##### Provided records #####

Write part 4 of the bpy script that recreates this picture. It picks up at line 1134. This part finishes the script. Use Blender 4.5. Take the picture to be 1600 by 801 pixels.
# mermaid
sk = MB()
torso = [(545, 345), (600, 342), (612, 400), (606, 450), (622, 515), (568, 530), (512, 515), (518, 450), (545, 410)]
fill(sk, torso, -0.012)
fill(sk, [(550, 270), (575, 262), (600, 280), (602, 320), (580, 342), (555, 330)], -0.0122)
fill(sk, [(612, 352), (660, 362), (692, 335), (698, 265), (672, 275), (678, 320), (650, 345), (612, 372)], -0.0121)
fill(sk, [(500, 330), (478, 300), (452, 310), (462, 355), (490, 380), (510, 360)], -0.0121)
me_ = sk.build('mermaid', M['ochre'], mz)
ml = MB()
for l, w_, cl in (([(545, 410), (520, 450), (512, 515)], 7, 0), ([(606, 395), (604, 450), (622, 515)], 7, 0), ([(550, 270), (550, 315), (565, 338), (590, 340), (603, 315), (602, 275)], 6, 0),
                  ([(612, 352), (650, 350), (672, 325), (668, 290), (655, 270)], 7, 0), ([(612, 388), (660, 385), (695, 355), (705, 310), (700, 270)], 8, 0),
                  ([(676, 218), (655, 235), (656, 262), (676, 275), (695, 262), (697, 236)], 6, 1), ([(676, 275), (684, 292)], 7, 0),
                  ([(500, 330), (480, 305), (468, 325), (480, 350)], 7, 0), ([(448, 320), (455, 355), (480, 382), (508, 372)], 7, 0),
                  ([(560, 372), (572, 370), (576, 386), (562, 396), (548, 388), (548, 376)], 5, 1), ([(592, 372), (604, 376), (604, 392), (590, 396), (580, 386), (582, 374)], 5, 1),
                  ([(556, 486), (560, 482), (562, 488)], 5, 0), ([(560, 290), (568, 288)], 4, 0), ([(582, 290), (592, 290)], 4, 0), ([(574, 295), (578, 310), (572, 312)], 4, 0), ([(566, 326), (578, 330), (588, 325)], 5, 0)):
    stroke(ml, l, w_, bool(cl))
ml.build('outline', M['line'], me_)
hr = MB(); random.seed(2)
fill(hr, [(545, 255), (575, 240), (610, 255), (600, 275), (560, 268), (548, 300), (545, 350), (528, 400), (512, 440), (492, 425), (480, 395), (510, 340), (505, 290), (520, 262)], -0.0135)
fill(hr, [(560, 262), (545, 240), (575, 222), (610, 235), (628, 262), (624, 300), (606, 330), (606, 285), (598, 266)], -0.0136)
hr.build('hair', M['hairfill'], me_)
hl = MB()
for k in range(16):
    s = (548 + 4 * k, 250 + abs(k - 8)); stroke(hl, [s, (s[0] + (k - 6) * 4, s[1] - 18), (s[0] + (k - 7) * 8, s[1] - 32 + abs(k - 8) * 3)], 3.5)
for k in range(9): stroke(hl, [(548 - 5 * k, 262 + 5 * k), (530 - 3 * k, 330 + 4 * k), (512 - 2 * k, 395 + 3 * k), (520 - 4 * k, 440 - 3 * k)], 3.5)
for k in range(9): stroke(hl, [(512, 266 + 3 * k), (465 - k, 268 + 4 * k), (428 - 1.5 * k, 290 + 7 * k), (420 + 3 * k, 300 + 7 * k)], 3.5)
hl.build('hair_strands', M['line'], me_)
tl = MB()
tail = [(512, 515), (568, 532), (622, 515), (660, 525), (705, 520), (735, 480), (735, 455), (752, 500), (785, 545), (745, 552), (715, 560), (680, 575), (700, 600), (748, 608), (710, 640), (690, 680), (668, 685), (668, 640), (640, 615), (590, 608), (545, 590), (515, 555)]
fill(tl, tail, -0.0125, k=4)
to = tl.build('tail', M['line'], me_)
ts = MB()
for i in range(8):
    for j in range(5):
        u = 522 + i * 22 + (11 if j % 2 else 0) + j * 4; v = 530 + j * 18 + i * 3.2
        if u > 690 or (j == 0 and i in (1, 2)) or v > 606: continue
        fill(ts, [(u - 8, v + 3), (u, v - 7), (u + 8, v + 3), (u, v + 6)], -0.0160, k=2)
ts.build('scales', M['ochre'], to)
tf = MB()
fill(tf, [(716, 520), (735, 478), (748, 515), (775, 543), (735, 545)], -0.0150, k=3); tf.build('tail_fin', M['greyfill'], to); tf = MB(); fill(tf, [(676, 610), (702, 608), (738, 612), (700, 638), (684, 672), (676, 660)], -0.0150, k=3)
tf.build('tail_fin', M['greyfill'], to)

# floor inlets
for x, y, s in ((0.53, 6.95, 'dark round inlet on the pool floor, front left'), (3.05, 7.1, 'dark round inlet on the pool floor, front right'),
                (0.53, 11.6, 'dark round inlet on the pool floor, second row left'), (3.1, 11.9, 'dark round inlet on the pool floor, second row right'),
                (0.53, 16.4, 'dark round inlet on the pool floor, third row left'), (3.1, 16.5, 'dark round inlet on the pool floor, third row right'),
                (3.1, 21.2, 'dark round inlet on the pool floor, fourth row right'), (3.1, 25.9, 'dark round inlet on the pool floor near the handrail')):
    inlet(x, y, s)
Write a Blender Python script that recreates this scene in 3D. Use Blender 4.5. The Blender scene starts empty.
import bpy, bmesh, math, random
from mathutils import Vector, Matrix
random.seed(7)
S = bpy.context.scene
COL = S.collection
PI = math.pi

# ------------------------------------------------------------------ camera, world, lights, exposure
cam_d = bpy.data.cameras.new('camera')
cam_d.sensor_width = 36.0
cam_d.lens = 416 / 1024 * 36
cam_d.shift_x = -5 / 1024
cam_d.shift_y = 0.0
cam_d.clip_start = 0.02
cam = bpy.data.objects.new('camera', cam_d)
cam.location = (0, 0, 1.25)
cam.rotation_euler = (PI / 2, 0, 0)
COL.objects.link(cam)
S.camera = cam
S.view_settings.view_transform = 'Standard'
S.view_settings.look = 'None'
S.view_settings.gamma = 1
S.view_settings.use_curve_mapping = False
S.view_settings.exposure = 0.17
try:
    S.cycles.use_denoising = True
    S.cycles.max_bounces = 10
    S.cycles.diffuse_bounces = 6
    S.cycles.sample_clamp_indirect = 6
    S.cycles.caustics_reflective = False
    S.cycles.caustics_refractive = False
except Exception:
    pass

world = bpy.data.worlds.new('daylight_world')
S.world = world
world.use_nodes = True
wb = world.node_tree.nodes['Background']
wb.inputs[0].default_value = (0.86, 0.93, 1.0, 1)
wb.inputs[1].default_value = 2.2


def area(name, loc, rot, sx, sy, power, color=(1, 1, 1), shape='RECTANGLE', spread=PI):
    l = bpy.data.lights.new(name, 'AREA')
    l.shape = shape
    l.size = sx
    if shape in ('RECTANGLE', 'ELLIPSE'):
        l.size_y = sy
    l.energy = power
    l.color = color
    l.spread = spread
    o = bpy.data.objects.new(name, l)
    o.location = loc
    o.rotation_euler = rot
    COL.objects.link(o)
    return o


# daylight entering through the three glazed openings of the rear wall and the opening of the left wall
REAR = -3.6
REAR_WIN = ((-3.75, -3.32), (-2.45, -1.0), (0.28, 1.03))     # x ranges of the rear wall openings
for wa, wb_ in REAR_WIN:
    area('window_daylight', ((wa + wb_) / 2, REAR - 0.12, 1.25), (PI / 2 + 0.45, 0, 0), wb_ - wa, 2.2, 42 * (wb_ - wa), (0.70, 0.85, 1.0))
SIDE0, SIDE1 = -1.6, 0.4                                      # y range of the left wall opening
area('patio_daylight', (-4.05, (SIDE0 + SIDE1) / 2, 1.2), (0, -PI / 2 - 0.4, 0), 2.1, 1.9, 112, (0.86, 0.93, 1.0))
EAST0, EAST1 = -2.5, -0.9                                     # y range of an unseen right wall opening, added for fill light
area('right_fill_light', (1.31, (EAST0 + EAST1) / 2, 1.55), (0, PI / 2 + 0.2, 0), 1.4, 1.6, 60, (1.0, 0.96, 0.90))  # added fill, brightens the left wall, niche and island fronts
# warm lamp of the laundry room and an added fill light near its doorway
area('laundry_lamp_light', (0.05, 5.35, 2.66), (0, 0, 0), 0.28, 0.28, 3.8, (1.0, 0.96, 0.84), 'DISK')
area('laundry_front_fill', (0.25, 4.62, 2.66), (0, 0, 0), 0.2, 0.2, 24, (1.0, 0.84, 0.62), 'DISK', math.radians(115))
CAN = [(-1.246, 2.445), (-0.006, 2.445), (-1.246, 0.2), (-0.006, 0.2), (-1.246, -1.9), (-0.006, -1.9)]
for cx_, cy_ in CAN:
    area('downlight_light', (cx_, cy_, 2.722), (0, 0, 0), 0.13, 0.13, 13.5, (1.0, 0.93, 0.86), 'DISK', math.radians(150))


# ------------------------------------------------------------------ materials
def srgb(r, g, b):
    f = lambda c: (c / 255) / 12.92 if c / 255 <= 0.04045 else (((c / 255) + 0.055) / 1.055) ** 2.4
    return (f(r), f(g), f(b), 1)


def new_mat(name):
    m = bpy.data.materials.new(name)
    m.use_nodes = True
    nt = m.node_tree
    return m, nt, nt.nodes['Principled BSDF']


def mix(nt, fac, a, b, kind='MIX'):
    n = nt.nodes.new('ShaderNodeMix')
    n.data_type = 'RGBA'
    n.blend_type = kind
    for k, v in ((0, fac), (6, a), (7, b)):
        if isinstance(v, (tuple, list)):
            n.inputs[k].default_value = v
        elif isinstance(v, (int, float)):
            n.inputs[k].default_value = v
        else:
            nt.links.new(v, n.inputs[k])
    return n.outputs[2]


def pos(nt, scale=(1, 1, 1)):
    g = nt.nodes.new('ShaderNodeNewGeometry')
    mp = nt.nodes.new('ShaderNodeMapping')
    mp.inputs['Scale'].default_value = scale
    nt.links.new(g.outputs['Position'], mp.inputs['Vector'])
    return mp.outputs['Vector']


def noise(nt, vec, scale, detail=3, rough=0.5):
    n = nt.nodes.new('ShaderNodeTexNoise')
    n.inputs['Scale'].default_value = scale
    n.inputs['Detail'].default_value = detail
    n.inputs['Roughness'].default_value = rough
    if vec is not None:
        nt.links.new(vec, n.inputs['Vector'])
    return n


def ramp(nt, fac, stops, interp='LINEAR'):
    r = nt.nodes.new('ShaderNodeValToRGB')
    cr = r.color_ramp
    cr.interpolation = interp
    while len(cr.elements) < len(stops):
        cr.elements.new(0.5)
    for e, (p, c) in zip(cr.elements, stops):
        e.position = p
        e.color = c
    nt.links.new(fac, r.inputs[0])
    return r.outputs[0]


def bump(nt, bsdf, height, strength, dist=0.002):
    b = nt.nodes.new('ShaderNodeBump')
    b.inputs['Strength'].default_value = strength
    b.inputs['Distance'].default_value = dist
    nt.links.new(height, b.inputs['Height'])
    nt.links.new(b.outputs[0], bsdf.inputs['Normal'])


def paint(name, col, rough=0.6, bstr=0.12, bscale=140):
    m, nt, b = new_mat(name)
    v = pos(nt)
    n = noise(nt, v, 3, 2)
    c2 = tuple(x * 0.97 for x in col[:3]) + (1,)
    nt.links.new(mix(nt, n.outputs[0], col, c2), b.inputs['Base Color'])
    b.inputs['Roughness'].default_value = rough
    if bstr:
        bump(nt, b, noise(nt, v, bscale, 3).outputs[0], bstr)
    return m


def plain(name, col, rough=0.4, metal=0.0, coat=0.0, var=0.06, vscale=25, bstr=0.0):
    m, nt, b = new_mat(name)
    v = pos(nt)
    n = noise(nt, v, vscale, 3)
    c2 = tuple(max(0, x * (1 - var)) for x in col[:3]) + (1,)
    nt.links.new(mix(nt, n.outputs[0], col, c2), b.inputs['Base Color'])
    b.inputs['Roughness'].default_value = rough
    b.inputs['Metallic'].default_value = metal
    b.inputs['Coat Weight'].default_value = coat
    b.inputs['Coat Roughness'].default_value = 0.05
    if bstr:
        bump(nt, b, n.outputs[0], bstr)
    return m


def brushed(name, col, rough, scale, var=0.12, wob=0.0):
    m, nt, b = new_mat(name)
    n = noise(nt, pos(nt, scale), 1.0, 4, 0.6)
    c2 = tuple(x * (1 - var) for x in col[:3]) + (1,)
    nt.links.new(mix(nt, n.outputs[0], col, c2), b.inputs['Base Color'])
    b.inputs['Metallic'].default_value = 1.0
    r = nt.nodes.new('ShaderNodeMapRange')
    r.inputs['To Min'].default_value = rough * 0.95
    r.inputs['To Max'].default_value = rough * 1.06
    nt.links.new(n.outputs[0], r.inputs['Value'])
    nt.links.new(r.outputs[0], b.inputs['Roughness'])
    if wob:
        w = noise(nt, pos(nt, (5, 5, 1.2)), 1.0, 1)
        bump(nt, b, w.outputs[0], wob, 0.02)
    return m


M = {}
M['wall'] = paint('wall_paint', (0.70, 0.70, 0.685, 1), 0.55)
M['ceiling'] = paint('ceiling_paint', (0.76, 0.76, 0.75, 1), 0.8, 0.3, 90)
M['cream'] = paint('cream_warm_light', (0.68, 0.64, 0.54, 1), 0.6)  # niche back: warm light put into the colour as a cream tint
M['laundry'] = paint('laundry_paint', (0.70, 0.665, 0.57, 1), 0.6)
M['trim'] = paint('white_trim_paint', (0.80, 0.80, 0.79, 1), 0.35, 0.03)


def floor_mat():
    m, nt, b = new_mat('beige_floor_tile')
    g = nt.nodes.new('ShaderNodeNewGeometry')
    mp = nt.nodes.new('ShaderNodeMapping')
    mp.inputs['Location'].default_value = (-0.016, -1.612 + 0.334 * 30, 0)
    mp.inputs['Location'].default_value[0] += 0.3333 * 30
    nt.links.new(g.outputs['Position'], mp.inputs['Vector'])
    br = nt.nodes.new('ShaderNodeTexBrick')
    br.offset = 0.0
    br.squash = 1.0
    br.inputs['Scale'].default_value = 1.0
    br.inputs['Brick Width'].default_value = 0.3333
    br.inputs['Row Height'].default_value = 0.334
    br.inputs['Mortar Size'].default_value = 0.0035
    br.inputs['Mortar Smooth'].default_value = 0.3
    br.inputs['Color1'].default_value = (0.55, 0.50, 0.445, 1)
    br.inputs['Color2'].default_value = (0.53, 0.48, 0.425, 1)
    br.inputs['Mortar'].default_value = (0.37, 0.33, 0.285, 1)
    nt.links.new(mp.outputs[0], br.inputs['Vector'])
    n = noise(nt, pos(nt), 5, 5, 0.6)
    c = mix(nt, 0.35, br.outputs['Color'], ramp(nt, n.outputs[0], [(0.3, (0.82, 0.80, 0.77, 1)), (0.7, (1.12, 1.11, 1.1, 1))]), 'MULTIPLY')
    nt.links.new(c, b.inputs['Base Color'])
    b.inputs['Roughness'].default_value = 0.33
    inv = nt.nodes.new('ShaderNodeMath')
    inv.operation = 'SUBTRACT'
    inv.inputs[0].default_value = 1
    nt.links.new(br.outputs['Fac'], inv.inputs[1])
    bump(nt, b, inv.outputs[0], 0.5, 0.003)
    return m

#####

_Task prompt_: Between the line containing "Write a Blender" and the line containing "PI = math.pi" lies the part to return. Return it exactly, counting both of those lines.

_Expected output_:
Write a Blender Python script that recreates this scene in 3D. Use Blender 4.5. The Blender scene starts empty.
import bpy, bmesh, math, random
from mathutils import Vector, Matrix
random.seed(7)
S = bpy.context.scene
COL = S.collection
PI = math.pi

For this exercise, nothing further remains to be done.